Vatican City, 20th December 2014 – There are things that change your life. That is what happened to father Stephan Otto Horn, salvatorian priest, when he met Prof. Joseph Ratzinger for the first time, in 1970, before Ratzinger became “father of a theological and spiritual family”.
Father Horn was a student and assistant of Ratzinger in Regensburg and today he keeps the works and the thought of the Pope emeritus through his commitment in the institutions that have his name. He defines his meeting with Cardinal Ratzinger and his entrance in the Association of Students as “one of the greatest gift I have ever received”.
In this interview we proposed to our readers at Christmas time, Father Horn, professor emeritus of Fundamental Theology, recalls his experience at the University and the birth of the Schülerkreis and he reflects upon the theological inheritance left by Benedict XVI.
Father Horn, how did you meet Prof. Ratzinger?
I studied in Passau, a beautiful city at the border with Austria, where the salvatorians - the congregation I joined - used to study. My professor of Dogmatic Theology thought that I could be his successor... When I went to Regensburg to meet Prof. Ratzinger for the first time, he didn’t know that, in Munich, I had been a Ph.D student of Michael Schmaus, who had opposed Ratzinger’s teaching qualification. That period was by far one of the worst moments in the life of the young Ratzinger, because he had always wished to become a professor. Then he was successful with his career and he recovered his relationship with Schmaus. When I met Ratzinger, I didn’t know anything about it, I went to him and we spoke about my thesis.
Which year was that?
It was the beginning of 1970. He had arrived in Regensburg in autumn, 1969. He welcomed me without any problem, though I came from a different theology. The same happened to the 25 students that wanted him to be their supervisor. We used to meet him every two or three weeks, not at the university but in the seminary, and we defined him as the symbol of theology and spirituality. Our meeting started with the Mass, during which our teacher or one of us made the homily. After the Mass we usually discussed altogether. He wanted to follow us with our work; during our meetings each of us presented his study and we had the possibility to discuss about them all together. When we wanted to propose something, Ratzinger didn’t use to answer immediately. He was able to summarize our speeches and he also made some reflections on them. He didn’t want to impose his ideas, he only wanted to search for the truth. He has always been a bit shy, but he didn’t show it.
Which was the theme of your thesis?
The aim of my thesis for the teaching qualification at the university was to analyse the theme of Leo The Great and the Council of Chalcedon from the ecclesiological point of view and the relationship between the successor of Peter and the Council. I investigated a historical event, but also the relationship between Rome and Constantinople and between the East and the Church, that are ecumenical themes. The Council of Chalcedon showed that the thought of Peter’s successor was shared by the other bishops that participated in the Council. This is a historical theme, but it is also useful to foster the dialogue between Catholic Church and orthodoxy.

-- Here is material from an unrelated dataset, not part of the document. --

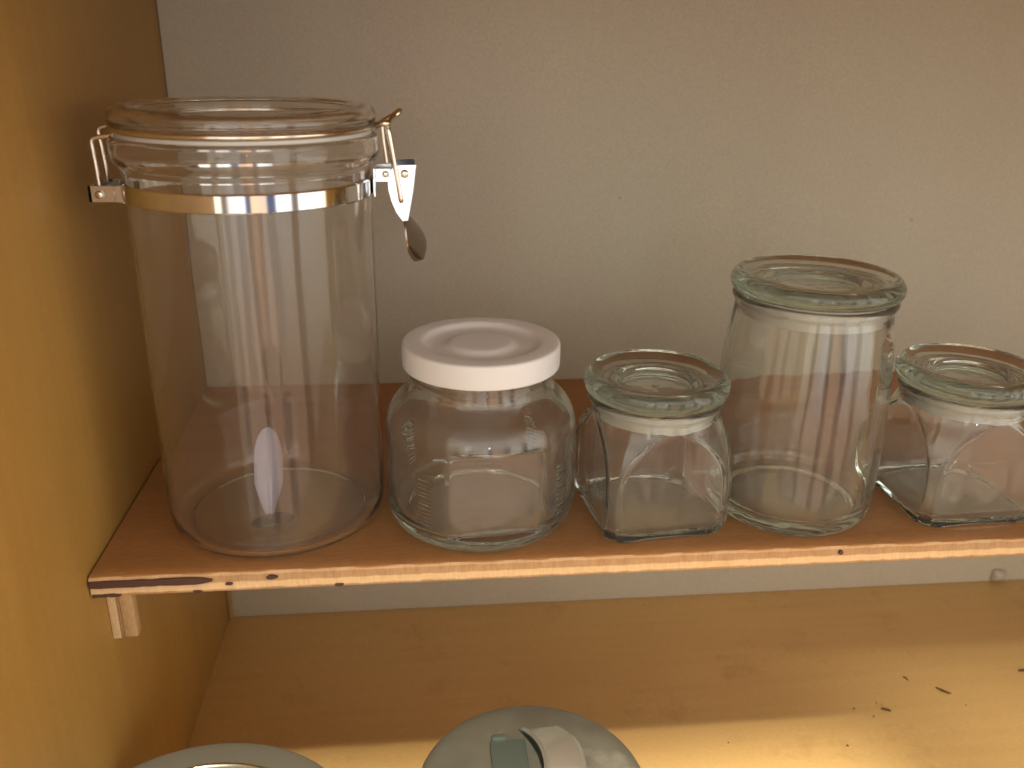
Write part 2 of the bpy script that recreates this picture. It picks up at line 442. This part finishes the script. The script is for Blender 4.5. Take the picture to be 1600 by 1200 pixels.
# the material expects object z=0 on top: shift mesh and object
for v in board.data.vertices: v.co.z -= T
board.location.z = T
def knot(xa, xb, za, zb):
    n = 14; top = []; botm = []
    for i in range(n+1):
        t = i/n; x = xa+(xb-xa)*t
        w = 1-(max(0, t-.88)/.12)**2*.75 - (max(0, .05-t)/.05)*.1
        j = random.uniform(-.0002, .0002)
        zc = (za+zb)/2; hz = (za-zb)/2*w
        top.append((x, T+zc+hz+j)); botm.append((x, T+zc-hz+random.uniform(-.0002, .0002)))
    return plate_bm(top+botm[::-1], -.00095, .0004)
def spot(xc, zc, rx, rz):
    return plate_bm([(xc+rx*math.cos(a)*random.uniform(.8, 1.15), T+zc+rz*math.sin(a)*random.uniform(.8, 1.15)) for a in [2*PI*k/12 for k in range(12)]], -.00095, .0004)
obj('dark_edge_stain', knot(.0012, .0565, -.0018, -.0053), M['stain'], sh)
obj('dark_edge_stain', knot(.0016, .0145, -.0091, -.0102), M['stain'], sh)
for a in [(.0838, -.0034, .0026, .0011), (.0640, -.0060, .0020, .0006), (.1148, -.0092, .0022, .0007), (.0493, -.0096, .0023, .0006), (.3638, -.0034, .0011, .0012)]:
    obj('knot', spot(*a), M['stain'], sh)

# ------------------------------------------------------------------ tall clamp lid canister
CX, CY = .0802, .0588
can = thing('clamp_canister', 'tall clear round canister with hinged lid and metal clamp', 'canister', (CX, CY, .0003))
w = .0023
outer = chaikin([(0, .0022), (.030, .0022), (.0425, .0022), (.0445, .0000), (.0475, .0000), (.0530, .0025), (.0549, .0100), (.0549, .030), (.0549, .09), (.0547, .150), (.0547, .1660)], 3)
neck = chaikin([(.0547, .1660), (.0547, .1775), (.0552, .1795), (.0570, .1812), (.0586, .1838), (.0590, .1880), (.0586, .1920), (.0576, .1930), (.0566, .1930)], 3)
inner = chaikin([(.0566, .1930), (.0560, .1924), (.0572, .1880), (.0570, .1850), (.0556, .1830), (.0539, .1812), (.0535, .1780), (.0535, .1700), (.0535, .09), (.0535, .020), (.0528, .0085), (.0505, .0040), (.0470, .0022), (.0440, .0022), (.0415, .0042), (.0380, .0042), (0, .0042)], 3)
obj('body', lathe_bm([('o', outer), ('n', neck), ('i', inner)], 192), M['acrylic'], can, angle=50)
lidp = chaikin([(0, .1968), (.036, .1968), (.0470, .1970), (.0490, .1985), (.0498, .2030), (.0515, .2040), (.0545, .2038), (.0562, .2022), (.0564, .1992), (.0530, .1985), (.0530, .1968), (.0566, .1966), (.0580, .1985), (.0581, .2020), (.0570, .2045), (.0548, .2058), (.0510, .2060), (.0490, .2052), (.0478, .2010), (.0462, .1986), (.0400, .1984), (0, .1984)], 3)
lid = obj('lid', lathe_bm([('l', lidp)], 192), M['acrylic'], can, angle=50)
gk = [(.0523, .1936), (.0558, .1936), (.0558, .1952), (.0523, .1952)]
obj('gasket', lathe_bm([('g', gk)], 160, closed=True), M['silicone'], can)
# band
bandp = [(.0549, .1668), (.0556, .1664), (.0560, .1670), (.0560, .1738), (.0556, .1744), (.0549, .1740)]
obj('clamp_band', lathe_bm([('b', bandp)], 192, closed=True), M['chrome'], can, angle=30)
# wire hoop that sits in the groove under the lid
def world_to_can(p): return (p[0]-CX, p[1]-CY, p[2]-.0003)
hoop = [(.0572*math.cos(a), .0572*math.sin(a), .1968) for a in [2*PI*k/96 for k in range(96)]]
obj('wire_hoop', tube_bm(hoop, .00105, 10, closed=True), M['wire'], can)
# hinge wire (left) : comes out of the hoop, bends down into the bracket, front and rear leg
def hinge_leg(y):
    return [world_to_can(p) for p in [(.0265, y, .1946), (.0255, y, .1932), (.0172, y, .1922), (.0148, y, .1912), (.0152, y, .1860), (.0158, y, .1690)]]
obj('hinge_wire', tube_bm(hinge_leg(.0495), .00105, 10, smooth=2), M['wire'], can)
obj('hinge_wire', tube_bm([world_to_can(p) for p in [(.0245, .068, .1968), (.0235, .068, .1960), (.0145, .068, .1950), (.0120, .068, .1938), (.0128, .068, .1880), (.0138, .068, .1700)]], .00105, 10, smooth=2), M['wire'], can)
hb = thing_b = None
bk = bmesh.new()
def cbox(x0, x1, y0, y1, z0, z1, bev=.0003, bm=None):
    return box_bm(x0-CX, x1-CX, y0-CY, y1-CY, z0-.0003, z1-.0003, bev, 1, bm)
bk = cbox(.0108, .0245, .0478, .0488, .1640, .1716)
cbox(.0108, .0245, .0690, .0700, .1650, .1716, bm=bk)
cbox(.0108, .0125, .0478, .0700, .1640, .1716, bm=bk)
cbox(.0240, .0262, .0470, .0706, .1636, .1722, bm=bk)
bracket = obj('hinge_bracket', bk, M['chrome'], can, angle=30)
wing = cbox(.0225, .0292, .0462, .0474, .1642, .1718); obj('band_clip', wing, M['chrome'], can, angle=30)
def rivet(x, y, z, r, name='rivet', parent=None):
    b = bmesh.new(); n = 20
    prof = [(0, 0), (r, 0), (r, .0004), (r*.75, .0009), (r*.3, .0011), (0, .0011)]
    rings = []
    for rr, d in prof:
        rings.append([b.verts.new((x-CX, y-CY-d, z-.0003))] if rr == 0 else [b.verts.new((x-CX+rr*math.cos(2*PI*k/n), y-CY-d, z-.0003+rr*math.sin(2*PI*k/n))) for k in range(n)])
    for A, B in zip(rings[:-1], rings[1:]):
        for k in range(n):
            j = (k+1) % n
            if len(A) == 1: b.faces.new((A[0], B[k], B[j]))
            elif len(B) == 1: b.faces.new((A[k], A[j], B[0]))
            else: b.faces.new((A[k], A[j], B[j], B[k]))
    return obj(name, b, M['wire'], parent or can, angle=60)
rivet(.0157, .0478, .1675, .0019, parent=bracket)
# right latch
la = cbox(.1372, .1445, .0496, .0506, .1727, .1790)
cbox(.1372, .1445, .0672, .0682, .1727, .1790, bm=la)
cbox(.1362, .1374, .0490, .0690, .1660, .1792, bm=la)
lbrk = obj('latch_bracket', la, M['chrome'], can, angle=30)
rivet(.1419, .0496, .1764, .0015, parent=lbrk)
def lev_plate(y0, y1, dz, bm=None):
    out = [(.1462, .1805), (.1559, .1808), (.1543, .1690), (.1516, .1552), (.1490, .1550), (.1462, .1590), (.1442, .1640), (.1430, .1690), (.1428, .1740), (.1440, .1780)]
    return plate_bm([(x-CX, z+dz-.0003) for x, z in out], y0-CY, y1-CY, bm, .00015)
lv = lev_plate(.0484, .0494, 0)
lev_plate(.0686, .0696, 0, lv)
# outer web of the U channel
web = [(.1553, .1806), (.1561, .1806), (.1545, .1690), (.1518, .1552), (.1510, .1552), (.1537, .1690)]
plate_bm([(x-CX, z-.0003) for x, z in web], .0494-CY, .0686-CY, lv, .0001)
lever = obj('latch_lever', lv, M['chrome'], can, angle=30)
rivet(.1506, .0484, .1767, .0019, parent=lever)
# leaf shaped thumb tab, slightly dished, tilted
tb = bmesh.new(); nu, nv = 18, 10; g1 = []; g2 = []
for i in range(nu+1):
    t = i/nu; wd = .0035+.0062*math.sin(PI*min(1, t*1.02)**.8) if t < .97 else .0030
    wd = .0040*(1-t)+.0105*math.sin(PI*(.12+.80*t))**.8
    x = .1502+.0058*t+.0012*math.sin(PI*t); z = .1552-.0205*t
    r1, r2 = [], []
    for j in range(nv+1):
        s = j/nv*2-1
        dish = .0012*(1-s*s)
        p = Vector((x-CX+dish+s*wd*(.10+.42*t), .056-CY+s*wd*.80, z-.0003)); r1.append(tb.verts.new(p)); r2.append(tb.verts.new(p+Vector((.0008, 0, .0003))))
    g1.append(r1); g2.append(r2)
for i in range(nu):
    for j in range(nv):
        tb.faces.new((g1[i][j], g1[i][j+1], g1[i+1][j+1], g1[i+1][j])); tb.faces.new((g2[i][j], g2[i+1][j], g2[i+1][j+1], g2[i][j+1]))
for i in range(nu):
    tb.faces.new((g1[i][0], g1[i+1][0], g2[i+1][0], g2[i][0])); tb.faces.new((g1[i][nv], g2[i][nv], g2[i+1][nv], g1[i+1][nv]))
for j in range(nv):
    tb.faces.new((g1[0][j], g2[0][j], g2[0][j+1], g1[0][j+1])); tb.faces.new((g1[nu][j], g1[nu][j+1], g2[nu][j+1], g2[nu][j]))
obj('thumb_tab', tb, M['tarnished'], lever, angle=50)
# bail: two long wires with a rounded foot hooked in the lever
bail = [(.1484, .0478, .1668), (.1441, .0478, .1955), (.1438, .0490, .1975), (.1430, .0560, .1985), (.1425, .0640, .1985), (.1421, .0695, .1970), (.1421, .0700, .1950), (.1470, .0702, .1665)]
obj('bail_wire', tube_bm([world_to_can(p) for p in bail], .0011, 12, smooth=2), M['wire'], can)
slot = [(.1484, .0476, .1668), (.1487, .0476, .1646), (.1487, .0500, .1642)]
obj('bail_wire', tube_bm([world_to_can(p) for p in slot], .0012, 12, smooth=2), M['wire'], can)
# second, slightly offset wire of the pair and the knot the hoop ends in
obj('bail_wire', tube_bm([world_to_can(p) for p in [(.1412, .0500, .1975), (.1418, .0500, .1905), (.1428, .0500, .1815)]], .0010, 12), M['wire'], can)
kn = tube_bm([world_to_can(p) for p in [(.1385, .0560, .1972), (.1402, .0500, .1985), (.1420, .0470, .1990), (.1440, .0478, .1988), (.1448, .0520, .1996), (.1462, .0560, .2012), (.1485, .0572, .2030), (.1492, .0590, .2034), (.1485, .0610, .2028), (.1455, .0620, .2005), (.1420, .0615, .1988), (.1400, .0600, .1975)]], .0015, 12, smooth=2)
obj('hoop_loop', kn, M['wire'], can)

# small translucent dished oval standing in the canister, dark flat piece below
sc = bmesh.new(); nu, nv = 30, 18; g1, g2 = [], []
S0 = Vector((.0795, .036, .0075)); 
for i in range(nu+1):
    t = i/nu
    wd = .0070*(min(1, .06+t/.42)**.75)*(math.sqrt(max(.004, 1-max(0, (t-.62)/.38)**2)))
    c = S0+Vector((-.0013+.0012*t, .0105*t, .0460*t))
    r1, r2 = [], []
    for j in range(nv+1):
        s = j/nv*2-1
        dish = .0045*(1-s*s)*math.sin(PI*t)**.6
        ridge = -.0004*math.exp(-(s/.10)**2)
        p = c+Vector((s*wd, dish+ridge, 0)); r1.append(sc.verts.new(p)); r2.append(sc.verts.new(p+Vector((0, .0009, 0))))
    g1.append(r1); g2.append(r2)
for i in range(nu):
    for j in range(nv):
        sc.faces.new((g1[i][j], g1[i][j+1], g1[i+1][j+1], g1[i+1][j])); sc.faces.new((g2[i][j], g2[i+1][j], g2[i+1][j+1], g2[i][j+1]))
for i in range(nu):
    sc.faces.new((g1[i][0], g1[i+1][0], g2[i+1][0], g2[i][0])); sc.faces.new((g1[i][nv], g2[i][nv], g2[i+1][nv], g1[i+1][nv]))
for j in range(nv):
    sc.faces.new((g1[0][j], g2[0][j], g2[0][j+1], g1[0][j+1])); sc.faces.new((g1[nu][j], g1[nu][j+1], g2[nu][j+1], g2[nu][j]))
for v in sc.verts: v.co -= S0
pale_oval = tag(obj('scoop', sc, M['scoop'], loc=S0), 'small translucent lilac plastic scoop standing inside the tall clamp canister', 'scoop')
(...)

What did you do after your teaching qualification?
Two years after our first meeting, Prof. Ratzinger asked me to become his assistant, and I worked for him from 1972 to 1977, when he came back to Munich as an archbishop. I stayed there for a small period and he sometimes came in order to follow his last Ph.D. students. Then the yearly meeting of the Schülerkreis, the Association of Students, started.
Was the Schülerkreis born then?
No, it was born later, in 1981, at the end of Ratzinger’s ministry as a cardinal archbishop of Munich. It is difficult to find the exact date because there were the meetings with the Ph.D. students before. At the beginning of 1978, months after his Episcopal ordination and after he was nominated cardinal, we all met. He met not only the Ph.D. students of Regensburg, but also the ones from Bonn, Münster and Tubingen, because he had a different group in every university where he had taught. That was the first time, then we started meeting regularly. However, first in Tubingen and then in Regensburg, Ratzinger organized a meeting with his students and another professor and with famous theologians as Hans Urs von Balthasar and Karl Barth. At the end of every academic year a meeting was organized in a different place. He used to invite a famous theologian to hold a conference, with the aim to discuss with protestant professors, philosophers...From this experience new meetings with him have been organized. A professor was always invited and every time we used to pray, study and discuss on a different subject.
How many Ph.D. students were there in 1978?
In Regensburg we were about 25 Ph.D. students and students for the teaching qualification. When the Schülerkreis was born we were more than 50.